On Yom Kippur we atone for sins against God. Rebbetzin Giti describes Yom Kippur as a time to work out the details with God about what repentance is going to look like. She also says the binding of Isaac demonstrates Isaac’s willingness to be sacrificed, and as a result, Isaac embodies the promises made by God to Abraham. I wonder if our individual willingness to sacrifice ego-driven desires opens the way to let God into our lives. We reflect on our mortality to remind ourselves to live each day with the awareness, gratitude, and sense of purpose we would if we knew it were our last. It could be. Fasting and abstinence symbolize death of the ego. We also demonstrate we are human beings, not animals – we have the ability to master our instincts, and are capable of change. God is forgiving. When Moses brings down the second set of tablets they contain a more realistic and accepting set of instructions. Each of us is responsible for our own actions. We approach God with our confession, repentance, and request for forgiveness.

R’ Segal questions why Kol Nidre is still in the liturgy. The nullification of vows, he explains, dates back to the Inquisition and was intended to preserve Jewish faith under forced conversion. It was not meant to let people off the hook for breaking promises to each other. The prayer came into use in response to the Crusades. Rabbi Ted Falcon, in Judaism for Dummies, explains that Kol Nidre acknowledges that despite our best intentions, we may make promises to God in the coming year which we will fail to keep. Rabbi Falcon describes Kol Nidre as an advance request for forgiveness.

The communal confession exists because of the belief that we are all one – Israel is a single, collective soul. We don’t live in isolation. We are responsible for one another. Rabbi Segal extends this responsibility to all of humanity. He observes that although the notion of communal responsibility is often used for fundraising, it is meant to teach that when we sin, we drag others down with us. We are all in the same boat. If one passenger begins to drill a hole under his chair, everyone drowns.

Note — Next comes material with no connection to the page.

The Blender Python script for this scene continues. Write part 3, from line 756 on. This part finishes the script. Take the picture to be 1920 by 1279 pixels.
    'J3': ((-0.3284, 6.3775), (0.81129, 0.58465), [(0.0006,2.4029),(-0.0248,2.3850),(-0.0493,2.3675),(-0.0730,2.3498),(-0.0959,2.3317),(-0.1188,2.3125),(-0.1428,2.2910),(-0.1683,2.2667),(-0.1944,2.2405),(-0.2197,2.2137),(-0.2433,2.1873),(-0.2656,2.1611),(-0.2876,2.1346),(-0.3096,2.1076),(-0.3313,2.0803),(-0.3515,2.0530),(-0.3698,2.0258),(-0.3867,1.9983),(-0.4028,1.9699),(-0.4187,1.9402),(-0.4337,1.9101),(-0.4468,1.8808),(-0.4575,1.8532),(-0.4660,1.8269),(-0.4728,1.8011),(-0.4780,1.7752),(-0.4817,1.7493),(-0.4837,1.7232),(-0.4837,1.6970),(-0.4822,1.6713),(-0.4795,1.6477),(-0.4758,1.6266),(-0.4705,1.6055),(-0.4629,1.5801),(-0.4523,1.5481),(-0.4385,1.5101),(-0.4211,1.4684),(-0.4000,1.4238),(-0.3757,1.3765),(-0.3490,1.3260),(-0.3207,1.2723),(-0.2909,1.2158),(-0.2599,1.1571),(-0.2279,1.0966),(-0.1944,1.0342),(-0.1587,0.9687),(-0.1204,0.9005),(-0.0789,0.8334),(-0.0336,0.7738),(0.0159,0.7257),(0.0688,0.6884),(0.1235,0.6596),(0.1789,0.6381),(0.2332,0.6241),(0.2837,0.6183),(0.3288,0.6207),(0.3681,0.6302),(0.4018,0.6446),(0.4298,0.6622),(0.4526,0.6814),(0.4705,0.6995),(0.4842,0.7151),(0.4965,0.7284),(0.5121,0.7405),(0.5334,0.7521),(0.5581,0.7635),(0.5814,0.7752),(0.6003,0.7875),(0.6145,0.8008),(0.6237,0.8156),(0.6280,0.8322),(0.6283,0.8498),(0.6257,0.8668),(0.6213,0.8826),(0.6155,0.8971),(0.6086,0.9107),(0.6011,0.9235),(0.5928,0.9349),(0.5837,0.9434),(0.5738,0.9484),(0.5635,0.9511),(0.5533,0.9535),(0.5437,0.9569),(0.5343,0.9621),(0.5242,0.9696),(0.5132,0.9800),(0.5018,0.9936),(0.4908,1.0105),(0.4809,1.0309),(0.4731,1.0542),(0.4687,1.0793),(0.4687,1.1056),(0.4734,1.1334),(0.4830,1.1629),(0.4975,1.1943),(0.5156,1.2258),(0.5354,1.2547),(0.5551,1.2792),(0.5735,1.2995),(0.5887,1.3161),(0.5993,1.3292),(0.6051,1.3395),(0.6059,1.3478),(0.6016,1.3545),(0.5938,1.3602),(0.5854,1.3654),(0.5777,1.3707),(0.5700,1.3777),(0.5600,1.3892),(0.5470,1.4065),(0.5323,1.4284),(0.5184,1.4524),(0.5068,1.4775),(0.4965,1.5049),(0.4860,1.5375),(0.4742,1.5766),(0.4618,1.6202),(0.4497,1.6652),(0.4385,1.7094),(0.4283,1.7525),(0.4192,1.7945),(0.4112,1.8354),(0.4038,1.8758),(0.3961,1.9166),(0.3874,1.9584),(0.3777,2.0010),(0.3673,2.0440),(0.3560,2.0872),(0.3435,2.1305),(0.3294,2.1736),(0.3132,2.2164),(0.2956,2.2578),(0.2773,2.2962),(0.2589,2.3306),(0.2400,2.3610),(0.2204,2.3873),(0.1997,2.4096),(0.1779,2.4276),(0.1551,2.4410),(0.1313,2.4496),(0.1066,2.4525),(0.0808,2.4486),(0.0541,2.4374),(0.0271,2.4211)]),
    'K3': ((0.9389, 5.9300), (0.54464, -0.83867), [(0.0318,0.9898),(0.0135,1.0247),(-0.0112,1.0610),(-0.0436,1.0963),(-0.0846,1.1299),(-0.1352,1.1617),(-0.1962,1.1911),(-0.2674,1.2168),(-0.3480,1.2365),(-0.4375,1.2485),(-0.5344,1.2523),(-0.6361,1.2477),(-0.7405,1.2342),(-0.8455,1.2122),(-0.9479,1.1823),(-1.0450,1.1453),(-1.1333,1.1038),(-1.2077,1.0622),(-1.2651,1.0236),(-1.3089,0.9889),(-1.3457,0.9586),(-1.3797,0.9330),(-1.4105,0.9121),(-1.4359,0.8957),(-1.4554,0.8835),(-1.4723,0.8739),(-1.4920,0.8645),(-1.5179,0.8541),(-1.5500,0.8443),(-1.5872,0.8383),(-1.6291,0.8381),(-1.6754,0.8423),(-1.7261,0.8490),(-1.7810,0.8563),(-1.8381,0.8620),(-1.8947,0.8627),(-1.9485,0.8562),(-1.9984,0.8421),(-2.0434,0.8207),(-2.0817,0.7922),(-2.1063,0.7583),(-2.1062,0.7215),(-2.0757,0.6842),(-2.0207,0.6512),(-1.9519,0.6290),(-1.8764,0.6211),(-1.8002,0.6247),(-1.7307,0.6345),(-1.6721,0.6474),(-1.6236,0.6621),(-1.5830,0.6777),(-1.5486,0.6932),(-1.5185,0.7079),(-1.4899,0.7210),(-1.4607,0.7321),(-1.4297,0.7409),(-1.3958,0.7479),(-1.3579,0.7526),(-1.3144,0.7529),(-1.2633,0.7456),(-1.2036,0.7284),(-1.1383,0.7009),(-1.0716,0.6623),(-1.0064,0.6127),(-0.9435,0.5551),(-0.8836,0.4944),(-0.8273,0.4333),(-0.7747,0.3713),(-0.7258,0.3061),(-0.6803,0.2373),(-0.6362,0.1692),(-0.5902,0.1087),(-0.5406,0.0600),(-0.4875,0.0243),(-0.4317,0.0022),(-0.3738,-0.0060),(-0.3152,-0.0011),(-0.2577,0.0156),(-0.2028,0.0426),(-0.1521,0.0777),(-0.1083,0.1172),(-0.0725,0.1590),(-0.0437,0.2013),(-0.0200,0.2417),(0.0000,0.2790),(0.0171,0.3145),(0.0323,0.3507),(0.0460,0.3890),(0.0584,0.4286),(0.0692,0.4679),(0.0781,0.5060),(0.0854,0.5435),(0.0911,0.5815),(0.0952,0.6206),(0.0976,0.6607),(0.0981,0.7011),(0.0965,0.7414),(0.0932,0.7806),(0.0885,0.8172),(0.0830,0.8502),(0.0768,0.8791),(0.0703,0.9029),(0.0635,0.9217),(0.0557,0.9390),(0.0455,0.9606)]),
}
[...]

On Yom Kippur, we read the story of Jonah, which is a story of sincere teshuvah – not by Jonah, but by the pagan king and the people of Ninevah. The judgment of God begins at the 1st of Elul and continues through Shemini Atzeret. As Rebbetzin Giti puts it, on Rosh Hashanah, God writes the letter; on Yom Kippur, He seals the letter, and on Hoshanah Rabbah, He mails the letter. But there is always an opportunity for teshuvah.


Tu B’Shevat, the Fifteenth of the Jewish month of Shevat, is the New Year for trees. As with anything else in Judaism, there are many different yet compatible interpretations of the holiday. Some today view it as an opportunity to renew a commitment to environmentalism. Others donate money to the Jewish National Fund to plant trees in Israel. Still others may find ways to contribute to their communities by volunteering for pea patch gardening projects. In the Hebraic Age, Tu B’Shevat marked the lifespan of trees for purposes of tithing to the Temple. During the Middle Ages, the Kabbalists created a special Seder for this holiday, with wine and fruit to symbolize the emanations of God.

The Tree of Life is a symbol for God and Torah. The seasonal cycles of trees remind us of our own cycles: death and birth, despair and renewed hope. In Rabbi Arthur Waskow’s book Seasons of Our Joy, he explains that just as Rosh Hashanah is the New Year for the Jewish people, Tu B’Shevat may be considered a kind of New Year for God, representing a resurgence of divine energy in the natural world.

If we want to be ecologically minded, what kind of Tu B’Shevat Seder best represents our values? Should we import the traditional dates, figs, carob, pomegranates, olives, oranges, and spices? Should we instead serve varieties of fruit grown organically in our own region? Should these fruits be cultivated within 100 miles of our Seder? 50 miles? What about the wine? What about the plates, tablecloths, napkins, and utensils? Are they washable or compostable? If Tu B’Shevat is our Jewish Earth Day, perhaps we should make the content of our celebrations match that commitment. The symbolism includes fruits which can be eaten whole (e.g. strawberries), those with a pit or seed (cherries, peaches), and those with a hard or woody exterior (coconuts, pineapples.)